Friday, February 10, 2006

Cartoon Controversy

So, a Danish newspaper prints cartoons of Islam's prophet Muhammad several months ago, and the issue flares up two weeks ago into mass protests, flag-burnings, death threats, boycotts, attacks on embassies and missions...

One of the common misconceptions in mainstream reports about the "cartoon row" is that Muslims in the Middle East and elsewhere did not riot because some of the cartoons depicted Muhammad in an unflattering manner, but because they depicted Muhammad at all. Visual depiction of Muhammad is strictly forbidden under Islamic law.

Fair enough - but Denmark, Europe, and the US for that matter, don't live under Islamic law, do they? In fact, they follow a set of laws protecting the freedom of expression (at least on paper). So in these countries, depiction of Muhammad - while some may consider it sinful - is not illegal.

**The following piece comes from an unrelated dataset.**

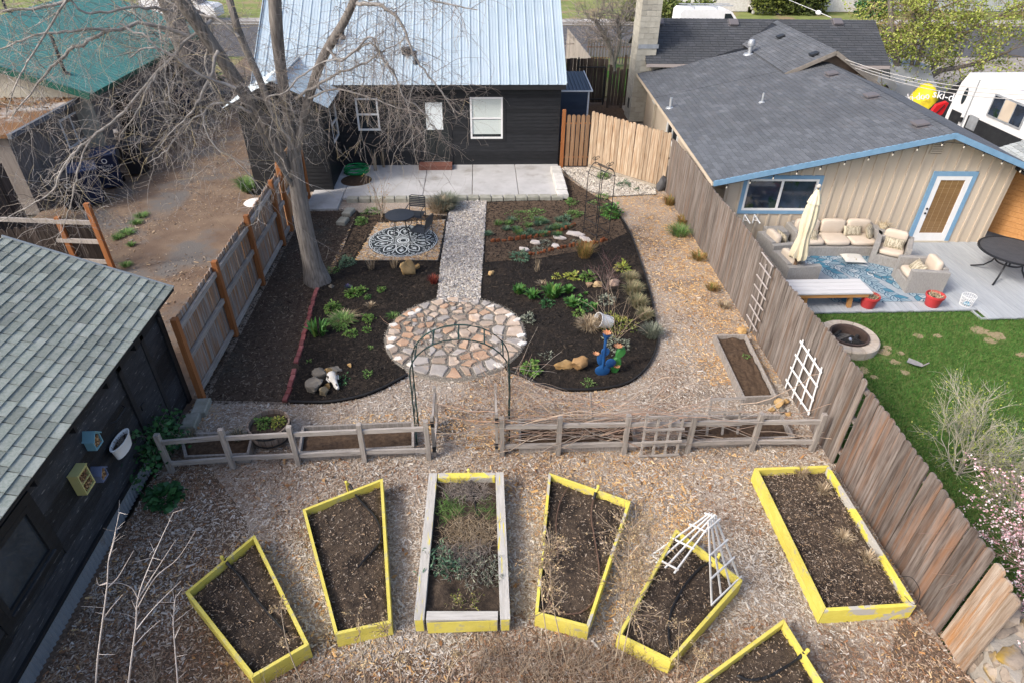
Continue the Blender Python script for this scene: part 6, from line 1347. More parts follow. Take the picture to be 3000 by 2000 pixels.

This is where ignorance comes in. See, the cartoons were commissioned as commentary on self-censorship by illustrators who balked at drawing Muhammad for a children's book, fearful of provoking just this sort of reaction. Ironically, the book was supposed to teach Danish children tolerance towards Islam. But whoever was behind it obviously had no clue whatsoever that Muslims consider visual representations of their prophet a sin. Nor were they aware that in Islam, sin and crime and pretty much one and the same, because it is not just a faith, it is a social order. And not just that - it is a universal faith and social order, considered by its followers to be the ultimate divine revelation. Islam respects Judaism and Christianity's right to exist insofar as they are considered previous, "flawed" revelations of the divine message. As such, they get special, second-class status in Islamic societies, while all other faiths are deemed idolatrous and condemned to extermination. But they are not, under any circumstances, ever considered equal to Islam.

And because Islam considers itself universal and ultimate, it does not allow for coexistence with other social, religious or political systems: the dar-al-Islam is in constant conflict with dar-al-harb, the dark world of infidels who dare not accept the final revelation of god. To tell a Muslim that he should tolerate the freedom of a Dane to draw a picture of Muhammad is absurd; the injunction against it is at the heart of Islam, and thus applies everywhere, to everyone, especially the infidels. To deny the universal and ultimate character of Islam is to become apostate - and Islamic law says apostasy is punishable by death.

That is not to say that burning Danish embassies is the only response available to Muslims. Though violence in the name of the faith is considered a sacred charge, Muslims had many choices in how to react to the publication. Someone might have written to the editor and said, "Look, you are infidels and you do not understand. Any depiction of the Prophet is sacrilege to us, and we ask you to respect that." In today's West, obsessed with political correctness and "human rights," do you think anyone would deny this request?

But those who chose to make the cartoons into a focal point of mob violence did so on purpose. They wanted the riots, craved the outrage, desired violence, as it promoted their position within Islam as advocates of jihad against the West. The violence also played up old racist animosities; it should not surprise that Iranian papers thought a fitting response would be a cartoon depicting Anne Frank in bed with Hitler.

In a battle between free speech and "multi-culturalism," in today's Europe, free speech is bound to lose. The post-modern, post-Christian West simply cannot comprehend a religion like Islam, whose followers resort to aggression and murder at the smallest slight. Christians don't burn embassies when someone exhibits a crucifix soaked in urine, do they? Which goes to explain why Christianity is under constant attack by the secular state, and Islam is appeased at every step.

Again, the post-modern, post-Christian society running the West has only one religion - power - and only one saint, violence. Force is the only thing they worship, and the only thing they respect. When Christians are offended by something, they protest with words, and are answered with mockery. When Muslims are offended, people die - and Muslims are answered with apologies and claptrap about sensitivity, respect and tolerance: words they see in a completely different context, one the post-religious West doesn't understand.